Po wyroku Samorządowego Kolegium Odwoławczego wydawało się, że nic nie przeszkodzi już firmie BBI Development rozpocząć inwestycję biurową na terenie Domu Handlowego "Sezam". Teraz pojawiła się jednak kolejna przeszkoda - mieszkańcy pobliskiego bloku przy Moniuszki 10.

Deweloper spodziewał się, że miasto stołeczne Warszawa, które przegrało proces w sprawie wstrzymania inwestycji będzie odwoływać się do Wojewódzkiego Sądu Administracyjnego. Zamiast tego tego skargę przeciwko decyzji SKO złożyła Wspólnota Mieszkaniowa Moniuszki 10 w Warszawie. Wspólnota wniosła o ponowne rozpatrzenie sprawy przez sąd pierwszej instancji.

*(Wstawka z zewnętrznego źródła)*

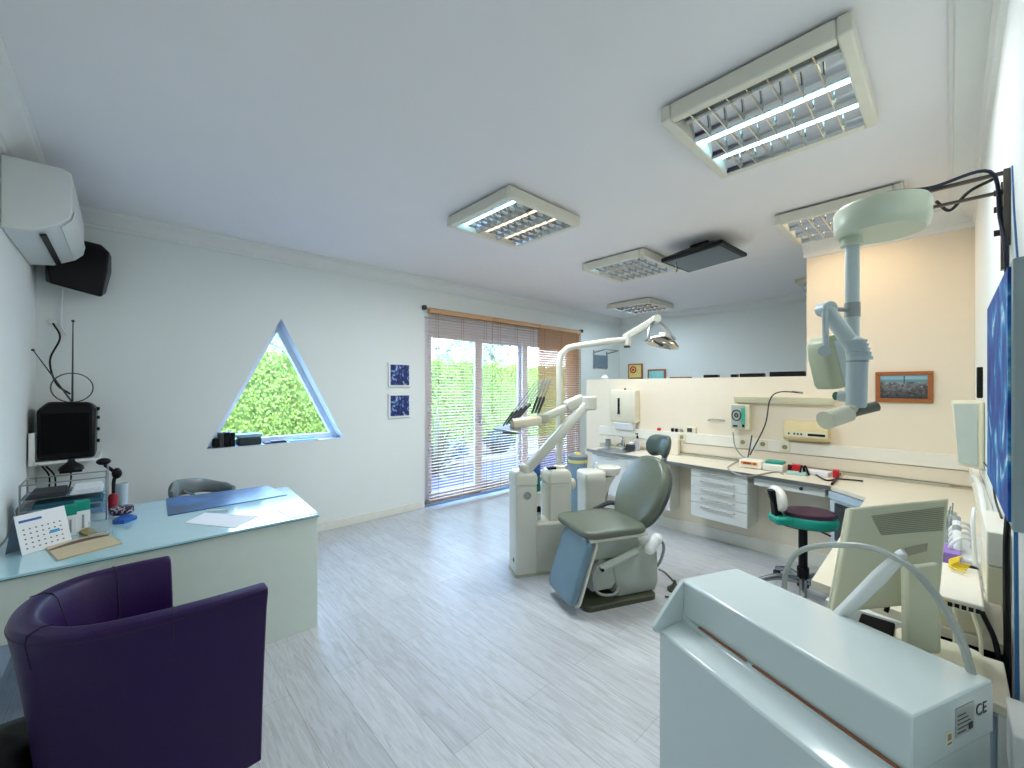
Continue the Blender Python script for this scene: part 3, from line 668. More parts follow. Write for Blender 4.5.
# ------------------------------------------------------------------ counter along the partition
def fx(y, o=0): return 3.73+.2*(y-.6)/2.27+o       # the counter front runs slightly askew
CT = mat('worktop_laminate', (226, 218, 198), .3, var=.02)
t = thing('counter_worktop', 'long cream worktop with metal front edge along the partition', 'worktop', (4.0, 1.7, .70))
B().pts([(fx(.6, .012), .6, .702), (4.3, .6, .702), (4.3, 2.9, .702), (fx(2.9, .012), 2.9, .702)], .028).out('worktop_board', CT, t, bevel=.002)
B().pts([(fx(.6), .6, .700), (fx(.6, .0115), .6, .700), (fx(2.9, .0115), 2.9, .700), (fx(2.9), 2.9, .700)], .0305).box(fx(2.9), 4.3, 2.9005, 2.912, .70, .7305).out('metal_edge', STEEL, t)
B().box(4.295, 4.312, .0, 2.9, .7315, .75).out('upstand', IVORYD, t)
FRT = mat('cabinet_front', (226, 229, 226), .3, var=.01)
def cab(name, label, ya, yb_, z0, z1, fronts, xb=4.085, group='wall-hung cabinets under the counter', fo=.03):
    """fronts: (name, ya, yb, z0, z1, handle)"""
    t = thing(name, label, 'cabinet', ((fx(ya, fo)+xb)/2, (ya+yb_)/2, z0), 0, group)
    B().pts([(fx(ya, fo+.018), ya, z0), (xb, ya, z0), (xb, yb_, z0), (fx(yb_, fo+.018), yb_, z0)], z1-z0).out('body', mat('cabinet_body', (214, 214, 202), .4), t, bevel=.001)
    for n, a, c, u, v, hd in fronts:
        f = B().pts([(fx(a, fo), a+.002, u+.002), (fx(a, fo+.0175), a+.002, u+.002), (fx(c, fo+.0175), c-.002, u+.002), (fx(c, fo), c-.002, u+.002)], v-u-.004).out(n, FRT, t, bevel=.002)
        if hd:
            m_ = (a+c)/2; w_ = (c-a)*.29; zz = v-.028
            B().tube([(fx(m_-w_, fo-.001), m_-w_, zz), (fx(m_-w_, fo-.022), m_-w_, zz), (fx(m_+w_, fo-.022), m_+w_, zz), (fx(m_+w_, fo-.001), m_+w_, zz)], .006, 6).out('handle', mat('handle_grey', (172, 170, 162), .5, .3), f)
        elif hd is None:
            pass
    return t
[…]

Skarga opiera sie na zarzucie niewyjaśnienia przez organy obu instancji wszystkich istotnych dla rozstrzygnięcia sprawy okoliczności, dotyczących w szczególności kwestii wysokości planowanej zabudowy, jej obsługi komunikacyjnej oraz ochrony przeciwpożarowej. Deweloper uważa, że skarga jest bezzasadna i podkreśla, że na chwilę obecną proces inwestycyjny przebiega według harmonogramu. Skarga nie wstrzymuje uprzedniej decyzji i pozwala na kontynuację prac na projektem biurowo-komercyjnym.